Ramkumar Ramachandra <artag...@gmail.com> writes:

> I suspect that the issue you're trying to address is:
>
> [remote "ram"]
>     push = refs/heads/*:refs/heads/rr/*
>
> not dictating which refs to push when I say 'git push' (it'll push all
> the refs under refs/heads/*, not respecting push.default=current in my
> scheme).

That is not what I was addressing.  You outlined your scenario as
"you were not, but you are now, allowed to push an approved ref into
'origin'".  And you do so under a different name.  That is why I set
that rr/ renaming push refspec for a remote ORIGIN not RAM.

And that was done with extensivility your example implied in mind:
you may later be allowed to push other branches as well to origin.
That is why the refspec definition for 'origin' does not hardcode
the name of the branch you are permitted to push there at this
moment.  The fact that hot-branch goes to origin is encapsulated in
the branch.hot-branch.pushremote.  The rule, under which the name of
any branch that goes to the origin is renamed, is encapsulated in
remote.origin.push refspec (the introduction of the new mode
"push.default = single" is necessary to make this work).
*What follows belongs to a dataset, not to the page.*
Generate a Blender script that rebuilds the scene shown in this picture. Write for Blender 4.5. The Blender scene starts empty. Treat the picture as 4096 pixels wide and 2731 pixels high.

When making that change, our fictitious ram did not have to touch
"remote.ram.push" *at all*.  Independent of what the owner of
"origin" and ram agreed in that example, ram would keep doing
exactly the same thing to his own publishing point so that people
who are working off of his work would get updates from the place
known to contain his work from before.

So with "git push ram", it will push everything to "ram" under the
same name *without* rr/ renaming, but that was *by design*, not
something I wanted to or I needded to work around.  And you would
also push to "origin" by doing "git push" while on hot-topic branch.